Miracles are not wrought at the present day, especially for the reason that the church has deprived man of all freedom of choice. This it has done by decreeing that man is unable to contribute anything whatever toward the acquisition of faith or toward conversion, or in general toward salvation. The man who accepts this belief becomes more and more natural; and the natural man, as said above, looks at everything spiritual inversely, and consequently thinks in opposition to it. In this case the higher region of the man's mind, where freedom of choice in spiritual things has its primary seat, is thereby closed up, and the spiritual things which miracles seemingly confirm occupy the lower region of the mind, which is merely natural, and the falsities respecting faith, conversion, and salvation, thus remain above this region, and in consequence it comes to pass that satans have their abode above and angels below, like hawks above chickens. Then after a little while the satans break down their bars, and rush forth with fury upon the spiritual things which hold a place below them, not only denying these, but also blaspheming and profaning them; and the result is that the latter state of man becomes worse than the former.

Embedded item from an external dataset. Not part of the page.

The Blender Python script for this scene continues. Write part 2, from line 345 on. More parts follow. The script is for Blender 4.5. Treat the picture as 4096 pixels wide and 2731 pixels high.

The Divine omnipotence is not without order; God is Himself Order; and all things were created from order, in order, and for order, because they were created from God. There is an order into which man was created, namely, that blessing or curse depends for him upon his freedom of choice in spiritual things; for, as said above, it is impossible to create a man without freedom of choice, nor even a beast, a bird, or a fish. But beasts have only a natural freedom of choice, while man has not only natural freedom of choice but also spiritual freedom of choice.